- Your task
Extract the lines of the material below, beginning with the first and ending with the line that holds "camo.location = (0, 0, H);". Skip every picture.

- Given information
——————

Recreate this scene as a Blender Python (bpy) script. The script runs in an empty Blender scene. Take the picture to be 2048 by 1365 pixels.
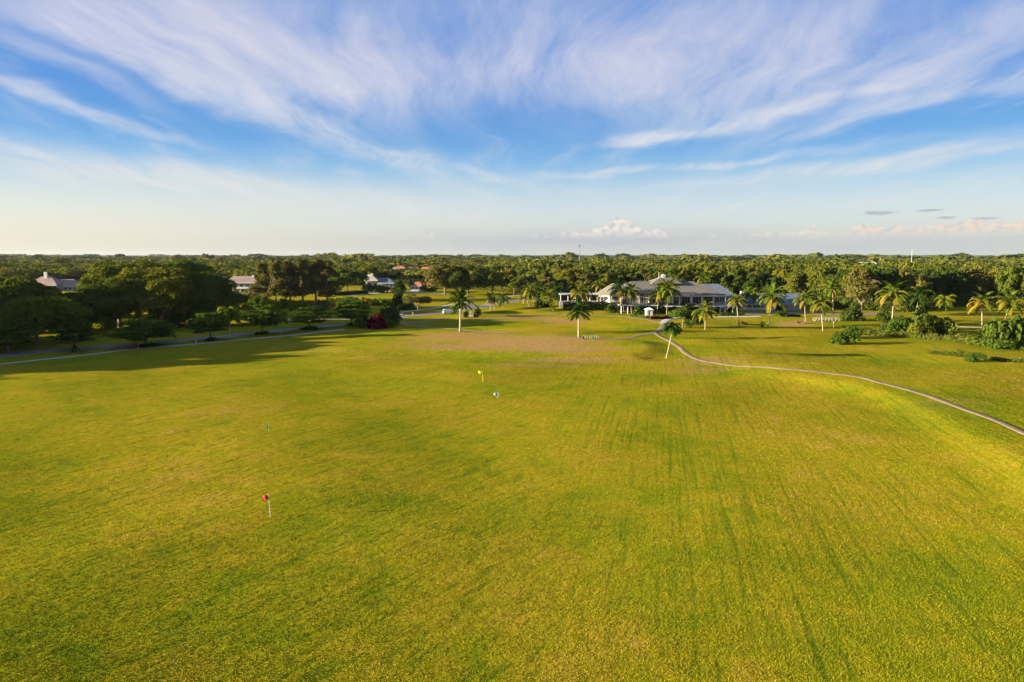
import bpy, math, random
import numpy as np
from mathutils import Vector, Matrix
R = math.radians
rng = np.random.default_rng(7)
random.seed(7)
sc = bpy.context.scene
C = sc.collection

# ------------------------------------------------------------------ camera, sky, sun, exposure
H, F, PITCH = 24.5, 1365.0, R(7.20)
cth, sth = math.cos(PITCH), math.sin(PITCH)
cam = bpy.data.cameras.new('camera'); cam.sensor_width = 36; cam.lens = 24.0
cam.clip_start = 0.5; cam.clip_end = 30000
camo = bpy.data.objects.new('camera', cam); C.objects.link(camo)
camo.location = (0, 0, H); camo.rotation_euler = (R(90) - PITCH, 0, 0); sc.camera = camo

def ray(px, py):
    xc = (px - 1024) / F; yc = (682.5 - py) / F
    return np.array([xc, cth + yc * sth, -sth + yc * cth])

SUN_EL, SUN_AZ = R(10), R(8)            # shadows run to the right, 8 degrees away from the viewer
SDIR = Vector((-math.cos(SUN_AZ) * math.cos(SUN_EL), -math.sin(SUN_AZ) * math.cos(SUN_EL), math.sin(SUN_EL)))
EXPO = 2.25
SKYS = 0.15
sc.view_settings.view_transform = 'Standard'; sc.view_settings.look = 'None'
sc.view_settings.gamma = 1; sc.view_settings.use_curve_mapping = False
sc.view_settings.exposure = EXPO
sun = bpy.data.lights.new('sun', 'SUN'); sun.energy = 5.0; sun.angle = R(0.5); sun.color = (1.0, 0.87, 0.62)
suno = bpy.data.objects.new('sun', sun); C.objects.link(suno)
suno.rotation_euler = SDIR.to_track_quat('Z', 'Y').to_euler()
sc.cycles.volume_bounces = 0
sc.cycles.max_bounces = 6; sc.cycles.diffuse_bounces = 3; sc.cycles.transparent_max_bounces = 8

def lin(c):
    return tuple((v / 255 / 12.92) if v / 255 <= 0.04045 else ((v / 255 + 0.055) / 1.055) ** 2.4 for v in c)

class NT:
    """small helper round a node tree"""
    def __init__(s, nt): s.t = nt; nt.nodes.clear()
    def n(s, typ, **kw):
        nd = s.t.nodes.new(typ)
        for k, v in kw.items(): setattr(nd, k, v)
        return nd
    def put(s, sock, v):
        if v is None: return
        if isinstance(v, bpy.types.NodeSocket): s.t.links.new(v, sock)
        else:
            if hasattr(sock, 'default_value'):
                try: sock.default_value = v
                except Exception: sock.default_value = tuple(v) + (1.0,)
    def m(s, op, a, b=None, c=None, clamp=False):
        nd = s.n('ShaderNodeMath', operation=op, use_clamp=clamp)
        s.put(nd.inputs[0], a); s.put(nd.inputs[1], b); s.put(nd.inputs[2], c)
        return nd.outputs[0]
    def vm(s, op, a, b=None):
        nd = s.n('ShaderNodeVectorMath', operation=op)
        s.put(nd.inputs[0], a); s.put(nd.inputs[1], b)
        return nd.outputs['Value'] if op in ('DOT_PRODUCT', 'LENGTH') else nd.outputs[0]
    def mp(s, v, loc=(0, 0, 0), rot=0, scale=(1, 1, 1), typ='POINT'):
        nd = s.n('ShaderNodeMapping', vector_type=typ)
        s.put(nd.inputs[0], v); nd.inputs[1].default_value = loc; nd.inputs[2].default_value = (0, 0, rot); nd.inputs[3].default_value = scale
        return nd.outputs[0]
    def noise(s, v, scale, det=4, rough=.55, dist=0, out=0):
        nd = s.n('ShaderNodeTexNoise'); s.put(nd.inputs['Vector'], v)
        nd.inputs['Scale'].default_value = scale; nd.inputs['Detail'].default_value = det
        nd.inputs['Roughness'].default_value = rough; nd.inputs['Distortion'].default_value = dist
        return nd.outputs[out]
    def mix(s, f, a, b, mode='MIX'):
        nd = s.n('ShaderNodeMix', data_type='RGBA', blend_type=mode)
        s.put(nd.inputs[0], f); s.put(nd.inputs[6], a); s.put(nd.inputs[7], b)
        return nd.outputs[2]
    def ramp(s, f, stops, interp='LINEAR'):
        nd = s.n('ShaderNodeValToRGB'); cr = nd.color_ramp; cr.interpolation = interp
        while len(cr.elements) < len(stops): cr.elements.new(.5)
        for e, (p, c) in zip(cr.elements, stops): e.position = p; e.color = tuple(c) + (1,) if len(c) == 3 else c
        s.put(nd.inputs[0], f); return nd.outputs[0]
    def ss(s, v, a, b, lo=0., hi=1.):
        nd = s.n('ShaderNodeMapRange', interpolation_type='SMOOTHSTEP')
        s.put(nd.inputs[0], v); nd.inputs[1].default_value = a; nd.inputs[2].default_value = b
        nd.inputs[3].default_value = lo; nd.inputs[4].default_value = hi
        return nd.outputs[0]
    def xyz(s, x, y, z=0.0):
        nd = s.n('ShaderNodeCombineXYZ')
        for i, v in enumerate((x, y, z)): s.put(nd.inputs[i], v)
        return nd.outputs[0]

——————

- Exercise answer
Recreate this scene as a Blender Python (bpy) script. The script runs in an empty Blender scene. Take the picture to be 2048 by 1365 pixels.
import bpy, math, random
import numpy as np
from mathutils import Vector, Matrix
R = math.radians
rng = np.random.default_rng(7)
random.seed(7)
sc = bpy.context.scene
C = sc.collection

# ------------------------------------------------------------------ camera, sky, sun, exposure
H, F, PITCH = 24.5, 1365.0, R(7.20)
cth, sth = math.cos(PITCH), math.sin(PITCH)
cam = bpy.data.cameras.new('camera'); cam.sensor_width = 36; cam.lens = 24.0
cam.clip_start = 0.5; cam.clip_end = 30000
camo = bpy.data.objects.new('camera', cam); C.objects.link(camo)
camo.location = (0, 0, H); camo.rotation_euler = (R(90) - PITCH, 0, 0); sc.camera = camo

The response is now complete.